• What is expected
The listing below begins with the first line you should copy; stop after the line containing "bm = B(); lathe(bm, [(.12, 0), (.12, .04)], 24);", and drop every picture.

BEGIN

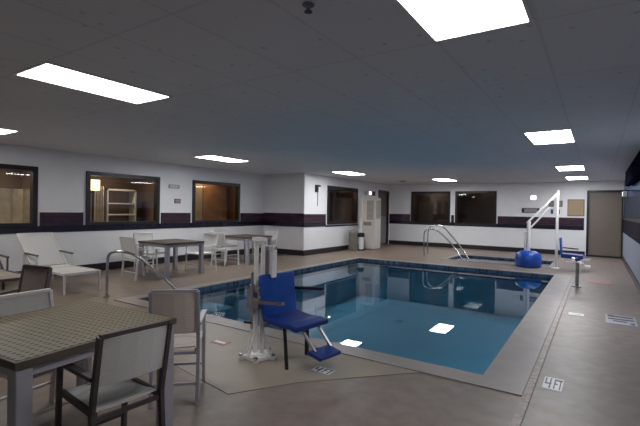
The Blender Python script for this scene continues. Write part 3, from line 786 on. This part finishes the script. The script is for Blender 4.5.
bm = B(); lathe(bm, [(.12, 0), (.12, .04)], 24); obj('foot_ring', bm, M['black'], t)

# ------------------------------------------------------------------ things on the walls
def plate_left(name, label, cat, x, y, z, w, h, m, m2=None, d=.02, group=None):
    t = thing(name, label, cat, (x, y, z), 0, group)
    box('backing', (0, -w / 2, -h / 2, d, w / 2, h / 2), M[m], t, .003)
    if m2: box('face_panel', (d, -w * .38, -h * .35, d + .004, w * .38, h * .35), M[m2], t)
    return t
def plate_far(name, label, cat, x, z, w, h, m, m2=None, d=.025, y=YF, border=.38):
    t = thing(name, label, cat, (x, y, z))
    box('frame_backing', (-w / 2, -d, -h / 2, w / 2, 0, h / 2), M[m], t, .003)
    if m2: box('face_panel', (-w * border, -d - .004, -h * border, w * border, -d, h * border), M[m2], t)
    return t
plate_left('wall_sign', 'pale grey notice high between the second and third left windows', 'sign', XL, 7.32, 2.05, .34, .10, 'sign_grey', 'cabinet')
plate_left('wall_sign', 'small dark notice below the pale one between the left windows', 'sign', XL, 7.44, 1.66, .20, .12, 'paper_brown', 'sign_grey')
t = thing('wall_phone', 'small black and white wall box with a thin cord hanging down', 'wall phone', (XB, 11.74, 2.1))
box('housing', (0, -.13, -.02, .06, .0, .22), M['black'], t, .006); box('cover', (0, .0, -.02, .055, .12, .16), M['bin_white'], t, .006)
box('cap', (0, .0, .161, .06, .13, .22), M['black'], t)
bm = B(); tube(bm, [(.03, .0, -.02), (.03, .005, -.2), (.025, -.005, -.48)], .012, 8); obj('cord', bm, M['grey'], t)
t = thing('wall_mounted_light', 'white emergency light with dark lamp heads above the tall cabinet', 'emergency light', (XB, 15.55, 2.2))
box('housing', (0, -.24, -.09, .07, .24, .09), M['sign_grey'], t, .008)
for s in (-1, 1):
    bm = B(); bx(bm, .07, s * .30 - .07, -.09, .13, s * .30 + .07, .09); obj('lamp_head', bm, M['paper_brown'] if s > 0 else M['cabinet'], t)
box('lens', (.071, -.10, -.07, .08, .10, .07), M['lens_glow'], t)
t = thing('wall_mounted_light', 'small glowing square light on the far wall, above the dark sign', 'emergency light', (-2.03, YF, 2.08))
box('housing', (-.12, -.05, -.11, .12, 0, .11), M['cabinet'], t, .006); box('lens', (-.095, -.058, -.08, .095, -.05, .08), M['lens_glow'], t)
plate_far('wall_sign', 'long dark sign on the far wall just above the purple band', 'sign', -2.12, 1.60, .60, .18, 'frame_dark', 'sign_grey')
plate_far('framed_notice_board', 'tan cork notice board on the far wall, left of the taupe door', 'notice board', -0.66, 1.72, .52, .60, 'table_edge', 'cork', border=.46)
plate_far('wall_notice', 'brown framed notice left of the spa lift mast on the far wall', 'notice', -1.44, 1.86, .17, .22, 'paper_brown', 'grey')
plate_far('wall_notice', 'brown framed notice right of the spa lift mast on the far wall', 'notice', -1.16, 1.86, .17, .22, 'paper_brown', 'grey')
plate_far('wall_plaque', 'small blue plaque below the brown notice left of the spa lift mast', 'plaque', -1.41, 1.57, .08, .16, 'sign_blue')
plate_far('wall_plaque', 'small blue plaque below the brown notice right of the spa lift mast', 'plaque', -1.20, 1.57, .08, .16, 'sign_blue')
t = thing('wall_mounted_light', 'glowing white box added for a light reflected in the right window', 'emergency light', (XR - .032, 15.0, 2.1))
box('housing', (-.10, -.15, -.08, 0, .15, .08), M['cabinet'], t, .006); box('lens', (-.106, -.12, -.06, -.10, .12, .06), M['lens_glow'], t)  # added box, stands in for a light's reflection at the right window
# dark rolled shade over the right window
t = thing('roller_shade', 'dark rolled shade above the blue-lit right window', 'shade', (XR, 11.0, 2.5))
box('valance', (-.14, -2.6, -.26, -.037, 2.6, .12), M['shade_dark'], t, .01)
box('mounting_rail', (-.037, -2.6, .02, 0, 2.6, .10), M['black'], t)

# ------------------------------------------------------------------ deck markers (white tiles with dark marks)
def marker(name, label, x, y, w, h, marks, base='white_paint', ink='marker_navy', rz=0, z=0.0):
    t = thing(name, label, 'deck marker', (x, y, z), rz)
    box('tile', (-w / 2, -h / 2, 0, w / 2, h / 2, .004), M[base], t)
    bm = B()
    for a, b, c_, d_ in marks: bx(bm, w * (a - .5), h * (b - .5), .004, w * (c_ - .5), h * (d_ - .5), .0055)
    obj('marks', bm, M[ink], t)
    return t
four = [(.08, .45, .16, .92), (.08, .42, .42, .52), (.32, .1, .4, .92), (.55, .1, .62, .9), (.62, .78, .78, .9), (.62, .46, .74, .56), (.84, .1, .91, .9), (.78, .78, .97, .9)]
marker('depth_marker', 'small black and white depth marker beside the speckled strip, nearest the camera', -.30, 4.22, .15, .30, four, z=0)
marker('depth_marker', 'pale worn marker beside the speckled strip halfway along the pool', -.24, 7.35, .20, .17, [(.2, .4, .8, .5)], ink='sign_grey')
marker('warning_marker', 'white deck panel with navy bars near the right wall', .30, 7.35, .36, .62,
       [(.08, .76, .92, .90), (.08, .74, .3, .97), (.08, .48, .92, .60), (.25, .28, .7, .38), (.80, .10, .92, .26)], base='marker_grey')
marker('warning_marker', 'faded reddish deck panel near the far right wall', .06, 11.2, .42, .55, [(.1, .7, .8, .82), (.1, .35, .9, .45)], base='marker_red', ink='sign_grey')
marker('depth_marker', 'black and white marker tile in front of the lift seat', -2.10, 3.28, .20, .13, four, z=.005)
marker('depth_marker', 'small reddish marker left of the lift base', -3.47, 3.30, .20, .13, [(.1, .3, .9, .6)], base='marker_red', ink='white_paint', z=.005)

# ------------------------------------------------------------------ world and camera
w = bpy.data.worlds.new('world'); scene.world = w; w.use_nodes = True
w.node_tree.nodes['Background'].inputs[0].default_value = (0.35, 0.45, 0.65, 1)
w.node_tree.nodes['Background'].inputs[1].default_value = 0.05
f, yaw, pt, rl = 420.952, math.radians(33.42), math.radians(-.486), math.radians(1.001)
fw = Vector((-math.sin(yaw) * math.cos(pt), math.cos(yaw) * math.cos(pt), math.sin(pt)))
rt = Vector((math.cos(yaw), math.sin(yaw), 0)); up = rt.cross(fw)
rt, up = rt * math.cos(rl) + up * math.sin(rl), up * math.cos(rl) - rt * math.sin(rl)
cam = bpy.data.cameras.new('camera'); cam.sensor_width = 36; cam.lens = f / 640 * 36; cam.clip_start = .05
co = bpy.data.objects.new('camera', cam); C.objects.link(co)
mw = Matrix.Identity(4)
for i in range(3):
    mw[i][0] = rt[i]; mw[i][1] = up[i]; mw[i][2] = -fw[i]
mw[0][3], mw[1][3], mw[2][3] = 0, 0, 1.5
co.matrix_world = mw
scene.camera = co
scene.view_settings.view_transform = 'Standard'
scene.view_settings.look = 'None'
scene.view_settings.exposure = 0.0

END

• Complete response
The Blender Python script for this scene continues. Write part 3, from line 786 on. This part finishes the script. The script is for Blender 4.5.
bm = B(); lathe(bm, [(.12, 0), (.12, .04)], 24); obj('foot_ring', bm, M['black'], t)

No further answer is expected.